Well tomorrow is my French final. Am I prepared? I think so, but honestly I am not good at this language. Really, I am not. And that fact sucks because I am going to be taking it for the next year and a half so I can become fluent and teach here. Why does Paris have to be so awesome, but it's language so terrible??
I have had a great last few days with my friends in Paris though. On Monday me and some friends just hung out in my room, enjoyed some wine, beer, and scottish whisky and then made a late night run to Planet Food for french fries. We spoke French as we ordered our food and had a great time. Yesterday I went to the Frog and the British Library for a pint and dinner with friends and tonight I went to falafel with friends. We are doing lasts.

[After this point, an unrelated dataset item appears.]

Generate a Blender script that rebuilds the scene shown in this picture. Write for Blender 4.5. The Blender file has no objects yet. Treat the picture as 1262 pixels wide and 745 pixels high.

It was the last time we would all go to Planet Food, get a pint at one of the Frog pubs, get falafel, and tomorrow will be my last Kayser breakfast and lunch. I have splurged this week on food, because in a few short days I will go back to my spinach, tomato and egg diet. So I have been enjoying the delicious pastries, simplistic brie sandwiches, and other things that I will not be able to get back home. I am spending time with people who have become very dear to me. I also have decided that when I get back I am going to be a vegetarian. My friend Grace does it for environment sustainability reasons and I cannot help but be intrigued. So I have decided to give it a go. It'll will definitely help my wallet at school, and since I'll be cooking for myself it'll be quite easy.
Wow, I am going to have an apartment. When did this happen? When did I grow up? It seems like yesterday I was this junior in high school going on her first real date. It seems like yesterday I was graduating from high school. It seems like yesterday I was leaving for France. And now here I am with less than twelve days left in Europe. So many amazing memories and lessons learned.
Well I have my final and my last class. Then my papa comes and I get to introduce him to my Paris. But before I go, I want to explain why I say my when I talk about Paris. This is the only place in the world that I feel is mine. I have very few memories with family, no memories with my ex or friends from Chicago, and while this may seem selfish, I love that. I love that this was my experience. Mine. How very seldom one gets to utter that word and feel good about it. Goodnight everyone.